§ Problem:
Return verbatim everything from the first line through the line that contains "COL = scene.collection", and stop there.

§ Source data:

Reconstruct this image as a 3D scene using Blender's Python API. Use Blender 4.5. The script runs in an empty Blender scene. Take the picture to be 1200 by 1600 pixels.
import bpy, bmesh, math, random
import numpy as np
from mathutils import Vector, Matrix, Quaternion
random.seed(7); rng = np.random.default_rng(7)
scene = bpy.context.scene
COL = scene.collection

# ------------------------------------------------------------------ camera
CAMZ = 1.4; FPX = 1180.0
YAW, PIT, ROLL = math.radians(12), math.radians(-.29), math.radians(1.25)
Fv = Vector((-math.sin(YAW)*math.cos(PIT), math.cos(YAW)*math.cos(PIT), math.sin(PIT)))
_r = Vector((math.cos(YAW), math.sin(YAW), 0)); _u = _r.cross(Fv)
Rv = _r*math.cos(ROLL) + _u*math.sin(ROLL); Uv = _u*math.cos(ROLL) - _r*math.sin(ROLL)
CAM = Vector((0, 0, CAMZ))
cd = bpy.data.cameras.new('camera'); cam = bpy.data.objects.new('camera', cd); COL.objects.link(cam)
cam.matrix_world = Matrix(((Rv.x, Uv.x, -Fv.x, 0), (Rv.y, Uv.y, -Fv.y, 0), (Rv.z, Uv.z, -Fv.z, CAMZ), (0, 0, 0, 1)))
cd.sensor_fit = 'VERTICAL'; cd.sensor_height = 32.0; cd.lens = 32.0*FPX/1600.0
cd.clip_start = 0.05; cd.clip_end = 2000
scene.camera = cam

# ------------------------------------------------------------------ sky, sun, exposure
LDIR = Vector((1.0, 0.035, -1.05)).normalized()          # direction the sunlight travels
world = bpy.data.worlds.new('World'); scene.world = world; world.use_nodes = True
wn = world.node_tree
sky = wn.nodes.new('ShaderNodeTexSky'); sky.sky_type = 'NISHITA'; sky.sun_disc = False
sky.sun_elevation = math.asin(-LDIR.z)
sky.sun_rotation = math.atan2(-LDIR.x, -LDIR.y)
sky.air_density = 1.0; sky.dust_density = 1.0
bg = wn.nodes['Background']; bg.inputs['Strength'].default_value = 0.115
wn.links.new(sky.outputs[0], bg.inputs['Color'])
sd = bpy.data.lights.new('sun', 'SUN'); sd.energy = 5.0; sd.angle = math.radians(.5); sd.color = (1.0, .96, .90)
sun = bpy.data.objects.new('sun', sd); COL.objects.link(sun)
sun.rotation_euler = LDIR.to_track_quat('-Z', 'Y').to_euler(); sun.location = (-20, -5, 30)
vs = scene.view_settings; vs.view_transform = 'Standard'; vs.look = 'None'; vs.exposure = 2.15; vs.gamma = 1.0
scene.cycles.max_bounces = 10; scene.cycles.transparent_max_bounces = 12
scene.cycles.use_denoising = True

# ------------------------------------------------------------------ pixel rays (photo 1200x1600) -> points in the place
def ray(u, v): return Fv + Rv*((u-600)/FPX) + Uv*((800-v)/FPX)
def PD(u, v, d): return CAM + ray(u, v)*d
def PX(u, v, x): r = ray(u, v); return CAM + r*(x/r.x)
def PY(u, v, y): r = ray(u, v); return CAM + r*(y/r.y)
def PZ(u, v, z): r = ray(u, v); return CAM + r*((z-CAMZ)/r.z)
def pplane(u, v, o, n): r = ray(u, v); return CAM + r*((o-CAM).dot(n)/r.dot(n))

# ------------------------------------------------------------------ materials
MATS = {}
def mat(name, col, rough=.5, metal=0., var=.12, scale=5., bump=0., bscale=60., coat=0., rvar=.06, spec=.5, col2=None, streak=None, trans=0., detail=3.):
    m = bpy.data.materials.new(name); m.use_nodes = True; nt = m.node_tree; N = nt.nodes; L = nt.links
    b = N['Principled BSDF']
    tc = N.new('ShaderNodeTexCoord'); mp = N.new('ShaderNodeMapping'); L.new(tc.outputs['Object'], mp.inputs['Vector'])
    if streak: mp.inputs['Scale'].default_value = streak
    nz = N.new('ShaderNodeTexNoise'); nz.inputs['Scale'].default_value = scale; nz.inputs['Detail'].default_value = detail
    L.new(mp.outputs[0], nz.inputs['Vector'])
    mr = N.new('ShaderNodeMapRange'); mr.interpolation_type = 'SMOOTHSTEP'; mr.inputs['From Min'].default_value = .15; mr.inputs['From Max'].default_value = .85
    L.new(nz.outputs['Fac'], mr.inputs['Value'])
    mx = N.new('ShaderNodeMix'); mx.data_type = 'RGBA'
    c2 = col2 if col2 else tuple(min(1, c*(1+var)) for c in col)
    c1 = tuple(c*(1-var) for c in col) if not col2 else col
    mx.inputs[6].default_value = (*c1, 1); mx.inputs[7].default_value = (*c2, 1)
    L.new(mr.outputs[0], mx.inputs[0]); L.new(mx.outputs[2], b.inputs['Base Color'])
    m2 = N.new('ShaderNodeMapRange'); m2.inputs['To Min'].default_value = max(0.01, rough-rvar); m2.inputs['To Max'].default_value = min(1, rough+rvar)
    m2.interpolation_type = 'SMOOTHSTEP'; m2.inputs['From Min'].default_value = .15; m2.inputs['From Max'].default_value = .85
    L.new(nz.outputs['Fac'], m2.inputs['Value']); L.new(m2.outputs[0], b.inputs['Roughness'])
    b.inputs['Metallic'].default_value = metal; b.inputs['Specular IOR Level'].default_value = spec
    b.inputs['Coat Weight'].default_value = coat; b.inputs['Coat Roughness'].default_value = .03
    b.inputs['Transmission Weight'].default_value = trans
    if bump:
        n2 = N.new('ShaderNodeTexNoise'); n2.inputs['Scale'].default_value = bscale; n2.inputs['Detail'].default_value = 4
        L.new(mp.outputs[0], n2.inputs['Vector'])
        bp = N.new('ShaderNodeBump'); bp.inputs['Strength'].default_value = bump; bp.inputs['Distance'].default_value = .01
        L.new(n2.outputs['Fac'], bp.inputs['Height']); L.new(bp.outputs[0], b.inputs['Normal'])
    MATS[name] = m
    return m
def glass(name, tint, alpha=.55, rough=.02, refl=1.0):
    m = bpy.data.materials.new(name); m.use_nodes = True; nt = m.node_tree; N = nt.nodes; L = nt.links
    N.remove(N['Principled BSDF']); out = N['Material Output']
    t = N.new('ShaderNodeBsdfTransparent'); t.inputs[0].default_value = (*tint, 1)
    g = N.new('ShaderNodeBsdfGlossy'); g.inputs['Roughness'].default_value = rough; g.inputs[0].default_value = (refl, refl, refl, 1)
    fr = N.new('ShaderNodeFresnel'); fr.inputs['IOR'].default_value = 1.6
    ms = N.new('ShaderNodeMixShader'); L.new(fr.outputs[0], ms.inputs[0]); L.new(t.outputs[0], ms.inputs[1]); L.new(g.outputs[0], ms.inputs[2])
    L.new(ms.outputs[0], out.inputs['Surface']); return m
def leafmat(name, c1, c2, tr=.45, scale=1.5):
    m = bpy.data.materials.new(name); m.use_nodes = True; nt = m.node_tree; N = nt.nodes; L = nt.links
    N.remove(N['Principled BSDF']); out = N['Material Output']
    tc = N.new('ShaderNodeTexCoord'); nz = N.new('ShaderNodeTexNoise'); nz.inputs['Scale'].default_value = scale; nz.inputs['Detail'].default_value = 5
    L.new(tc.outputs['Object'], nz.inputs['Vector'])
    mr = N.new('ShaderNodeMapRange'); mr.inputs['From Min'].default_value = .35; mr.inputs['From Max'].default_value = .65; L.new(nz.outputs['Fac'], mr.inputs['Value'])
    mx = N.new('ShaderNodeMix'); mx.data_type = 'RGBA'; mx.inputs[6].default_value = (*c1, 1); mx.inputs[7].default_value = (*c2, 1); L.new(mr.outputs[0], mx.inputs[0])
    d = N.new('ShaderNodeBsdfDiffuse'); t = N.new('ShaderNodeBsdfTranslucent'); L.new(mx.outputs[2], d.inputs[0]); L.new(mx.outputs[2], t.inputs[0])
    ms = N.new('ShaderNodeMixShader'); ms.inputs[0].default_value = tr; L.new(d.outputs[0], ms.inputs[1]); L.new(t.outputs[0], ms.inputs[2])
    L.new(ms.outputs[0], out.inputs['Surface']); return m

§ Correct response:
Reconstruct this image as a 3D scene using Blender's Python API. Use Blender 4.5. The script runs in an empty Blender scene. Take the picture to be 1200 by 1600 pixels.
import bpy, bmesh, math, random
import numpy as np
from mathutils import Vector, Matrix, Quaternion
random.seed(7); rng = np.random.default_rng(7)
scene = bpy.context.scene
COL = scene.collection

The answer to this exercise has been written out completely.